Task requirements:
Repeat the material verbatim and drop the pictures.

Collected material:
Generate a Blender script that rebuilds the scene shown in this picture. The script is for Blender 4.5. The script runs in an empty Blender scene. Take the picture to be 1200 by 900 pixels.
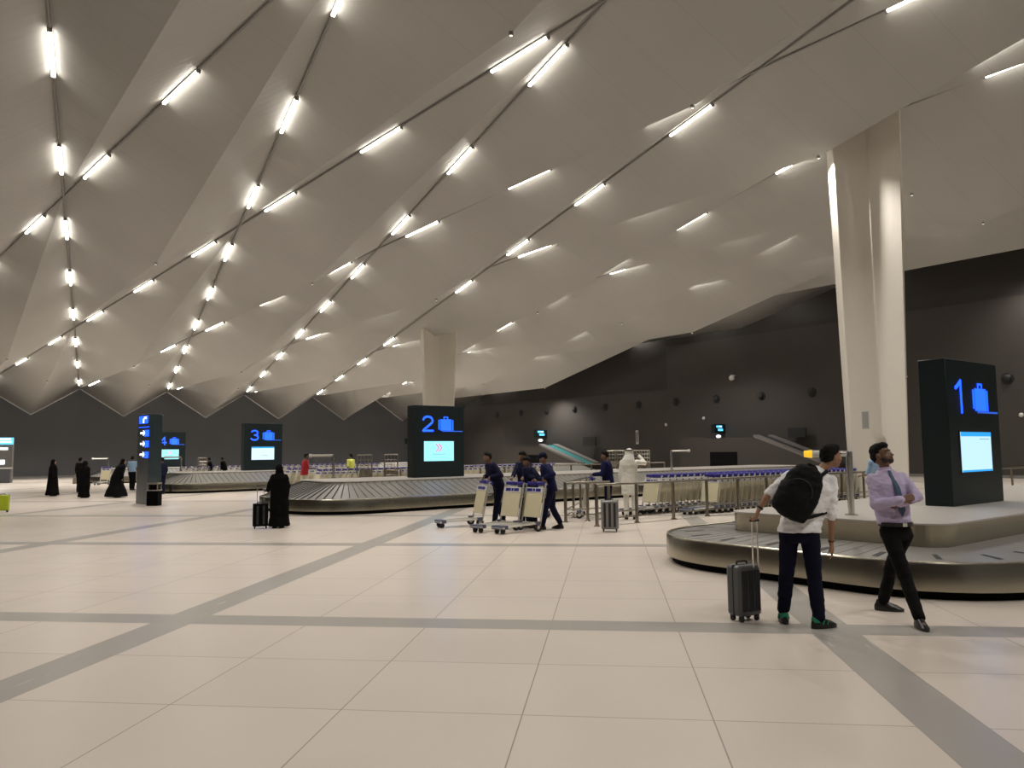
import bpy, bmesh, math, random
from mathutils import Vector, Matrix, noise
random.seed(7)
SC = bpy.context.scene
COL = SC.collection
PI = math.pi
# ------------------------------------------------------------------ camera
FPX = 915.683; PITCH = 0.0854684; ROLL = 0.0108915; CAMH = 1.72
def _axes():
    cp, sp = math.cos(PITCH), math.sin(PITCH)
    R = Vector((1, 0, 0)); F = Vector((0, cp, sp)); U = Vector((0, -sp, cp))
    c, s = math.cos(ROLL), math.sin(ROLL)
    return R * c - U * s, R * s + U * c, F
CR, CU, CF = _axes()
cam = bpy.data.cameras.new('camera'); co = bpy.data.objects.new('camera', cam); COL.objects.link(co)
cam.sensor_width = 36.0; cam.lens = FPX / 1200.0 * 36.0; cam.clip_end = 400; cam.clip_start = 0.05
m = Matrix.Identity(4)
for r in range(3):
    m[r][0] = CR[r]; m[r][1] = CU[r]; m[r][2] = -CF[r]
m[2][3] = CAMH
co.matrix_world = m
SC.camera = co
# ------------------------------------------------------------------ light and exposure
vs = SC.view_settings
vs.view_transform = 'Standard'; vs.look = 'None'; vs.gamma = 1.0; vs.use_curve_mapping = False
vs.exposure = 0.14
STRIP = 15.0          # strip light radiance
FILL_W = 1560.0        # each added fill lamp
WORLD = 0.07
wd = bpy.data.worlds.new('world'); SC.world = wd; wd.use_nodes = True
wd.node_tree.nodes['Background'].inputs[0].default_value = (1.0, 0.97, 0.93, 1)
wd.node_tree.nodes['Background'].inputs[1].default_value = WORLD
# ------------------------------------------------------------------ hall frame: u across (towards the right wall), v along the hall
PHI = -0.659322; GA = 0.1198546
AX = Vector((math.sin(PHI), math.cos(PHI), 0)); BX = Vector((math.cos(PHI), -math.sin(PHI), 0))
GD = Vector((math.sin(GA), math.cos(GA), 0)); GE = Vector((math.cos(GA), -math.sin(GA), 0))
U0, V0, WW, LL = 10.9438, 71.312, 6.62926, 19.0994
HZ, SL, DD = 7.148, 0.115719, 2.1741
UR = 46.2
def W(u, v, z=0.0):
    p = BX * u + AX * v; p.z = z; return p
HALL_ROT = math.atan2(BX.y, BX.x)          # z rotation that turns local x into u and local y into v
def G(px, py, z=0.0):
    "world point at height z that the photo shows at this pixel"
    r = CF + CR * ((px - 600) / FPX) + CU * ((450 - py) / FPX)
    k = (z - CAMH) / r.z
    return Vector((r.x * k, r.y * k, z))
def at(px, Y, z=0.0):
    X = (px - 600) / FPX * Y
    return Vector((X, Y, z))
# ------------------------------------------------------------------ materials
MATS = {}
def mat(name, col, rough=0.6, metal=0.0, emit=None, estr=0.0, coat=0.0, spec=0.5, noise_amt=0.0, noise_scale=6.0, bump=0.0, bump_scale=60.0, alpha=None, stretch=None):
    if name in MATS: return MATS[name]
    M = bpy.data.materials.new(name); M.use_nodes = True
    nt = M.node_tree; b = nt.nodes['Principled BSDF']
    b.inputs['Base Color'].default_value = (*col, 1); b.inputs['Roughness'].default_value = rough
    b.inputs['Metallic'].default_value = metal; b.inputs['Specular IOR Level'].default_value = spec
    b.inputs['Coat Weight'].default_value = coat
    tc = nt.nodes.new('ShaderNodeTexCoord')
    vec = tc.outputs['Object']
    if stretch:
        mp = nt.nodes.new('ShaderNodeMapping'); mp.inputs['Scale'].default_value = stretch
        nt.links.new(vec, mp.inputs[0]); vec = mp.outputs[0]
    if noise_amt > 0:
        n = nt.nodes.new('ShaderNodeTexNoise'); n.inputs['Scale'].default_value = noise_scale; n.inputs['Detail'].default_value = 4
        nt.links.new(vec, n.inputs['Vector'])
        mr = nt.nodes.new('ShaderNodeMapRange'); mr.inputs[3].default_value = 1 - noise_amt; mr.inputs[4].default_value = 1 + noise_amt
        nt.links.new(n.outputs['Fac'], mr.inputs[0])
        mx = nt.nodes.new('ShaderNodeVectorMath'); mx.operation = 'SCALE'; mx.inputs[0].default_value = col
        nt.links.new(mr.outputs[0], mx.inputs['Scale']); nt.links.new(mx.outputs[0], b.inputs['Base Color'])
    if bump > 0:
        n2 = nt.nodes.new('ShaderNodeTexNoise'); n2.inputs['Scale'].default_value = bump_scale
        nt.links.new(vec, n2.inputs['Vector'])
        bp = nt.nodes.new('ShaderNodeBump'); bp.inputs['Strength'].default_value = bump; bp.inputs['Distance'].default_value = 0.01
        nt.links.new(n2.outputs['Fac'], bp.inputs['Height']); nt.links.new(bp.outputs[0], b.inputs['Normal'])
    if emit:
        b.inputs['Emission Color'].default_value = (*emit, 1); b.inputs['Emission Strength'].default_value = estr
    MATS[name] = M; return M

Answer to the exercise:
Generate a Blender script that rebuilds the scene shown in this picture. The script is for Blender 4.5. The script runs in an empty Blender scene. Take the picture to be 1200 by 900 pixels.
import bpy, bmesh, math, random
from mathutils import Vector, Matrix, noise
random.seed(7)
SC = bpy.context.scene
COL = SC.collection
PI = math.pi
# ------------------------------------------------------------------ camera
FPX = 915.683; PITCH = 0.0854684; ROLL = 0.0108915; CAMH = 1.72
def _axes():
    cp, sp = math.cos(PITCH), math.sin(PITCH)
    R = Vector((1, 0, 0)); F = Vector((0, cp, sp)); U = Vector((0, -sp, cp))
    c, s = math.cos(ROLL), math.sin(ROLL)
    return R * c - U * s, R * s + U * c, F
CR, CU, CF = _axes()
cam = bpy.data.cameras.new('camera'); co = bpy.data.objects.new('camera', cam); COL.objects.link(co)
cam.sensor_width = 36.0; cam.lens = FPX / 1200.0 * 36.0; cam.clip_end = 400; cam.clip_start = 0.05
m = Matrix.Identity(4)
for r in range(3):
    m[r][0] = CR[r]; m[r][1] = CU[r]; m[r][2] = -CF[r]
m[2][3] = CAMH
co.matrix_world = m
SC.camera = co
# ------------------------------------------------------------------ light and exposure
vs = SC.view_settings
vs.view_transform = 'Standard'; vs.look = 'None'; vs.gamma = 1.0; vs.use_curve_mapping = False
vs.exposure = 0.14
STRIP = 15.0          # strip light radiance
FILL_W = 1560.0        # each added fill lamp
WORLD = 0.07
wd = bpy.data.worlds.new('world'); SC.world = wd; wd.use_nodes = True
wd.node_tree.nodes['Background'].inputs[0].default_value = (1.0, 0.97, 0.93, 1)
wd.node_tree.nodes['Background'].inputs[1].default_value = WORLD
# ------------------------------------------------------------------ hall frame: u across (towards the right wall), v along the hall
PHI = -0.659322; GA = 0.1198546
AX = Vector((math.sin(PHI), math.cos(PHI), 0)); BX = Vector((math.cos(PHI), -math.sin(PHI), 0))
GD = Vector((math.sin(GA), math.cos(GA), 0)); GE = Vector((math.cos(GA), -math.sin(GA), 0))
U0, V0, WW, LL = 10.9438, 71.312, 6.62926, 19.0994
HZ, SL, DD = 7.148, 0.115719, 2.1741
UR = 46.2
def W(u, v, z=0.0):
    p = BX * u + AX * v; p.z = z; return p
HALL_ROT = math.atan2(BX.y, BX.x)          # z rotation that turns local x into u and local y into v
def G(px, py, z=0.0):
    "world point at height z that the photo shows at this pixel"
    r = CF + CR * ((px - 600) / FPX) + CU * ((450 - py) / FPX)
    k = (z - CAMH) / r.z
    return Vector((r.x * k, r.y * k, z))
def at(px, Y, z=0.0):
    X = (px - 600) / FPX * Y
    return Vector((X, Y, z))
# ------------------------------------------------------------------ materials
MATS = {}
def mat(name, col, rough=0.6, metal=0.0, emit=None, estr=0.0, coat=0.0, spec=0.5, noise_amt=0.0, noise_scale=6.0, bump=0.0, bump_scale=60.0, alpha=None, stretch=None):
    if name in MATS: return MATS[name]
    M = bpy.data.materials.new(name); M.use_nodes = True
    nt = M.node_tree; b = nt.nodes['Principled BSDF']
    b.inputs['Base Color'].default_value = (*col, 1); b.inputs['Roughness'].default_value = rough
    b.inputs['Metallic'].default_value = metal; b.inputs['Specular IOR Level'].default_value = spec
    b.inputs['Coat Weight'].default_value = coat
    tc = nt.nodes.new('ShaderNodeTexCoord')
    vec = tc.outputs['Object']
    if stretch:
        mp = nt.nodes.new('ShaderNodeMapping'); mp.inputs['Scale'].default_value = stretch
        nt.links.new(vec, mp.inputs[0]); vec = mp.outputs[0]
    if noise_amt > 0:
        n = nt.nodes.new('ShaderNodeTexNoise'); n.inputs['Scale'].default_value = noise_scale; n.inputs['Detail'].default_value = 4
        nt.links.new(vec, n.inputs['Vector'])
        mr = nt.nodes.new('ShaderNodeMapRange'); mr.inputs[3].default_value = 1 - noise_amt; mr.inputs[4].default_value = 1 + noise_amt
        nt.links.new(n.outputs['Fac'], mr.inputs[0])
        mx = nt.nodes.new('ShaderNodeVectorMath'); mx.operation = 'SCALE'; mx.inputs[0].default_value = col
        nt.links.new(mr.outputs[0], mx.inputs['Scale']); nt.links.new(mx.outputs[0], b.inputs['Base Color'])
    if bump > 0:
        n2 = nt.nodes.new('ShaderNodeTexNoise'); n2.inputs['Scale'].default_value = bump_scale
        nt.links.new(vec, n2.inputs['Vector'])
        bp = nt.nodes.new('ShaderNodeBump'); bp.inputs['Strength'].default_value = bump; bp.inputs['Distance'].default_value = 0.01
        nt.links.new(n2.outputs['Fac'], bp.inputs['Height']); nt.links.new(bp.outputs[0], b.inputs['Normal'])
    if emit:
        b.inputs['Emission Color'].default_value = (*emit, 1); b.inputs['Emission Strength'].default_value = estr
    MATS[name] = M; return M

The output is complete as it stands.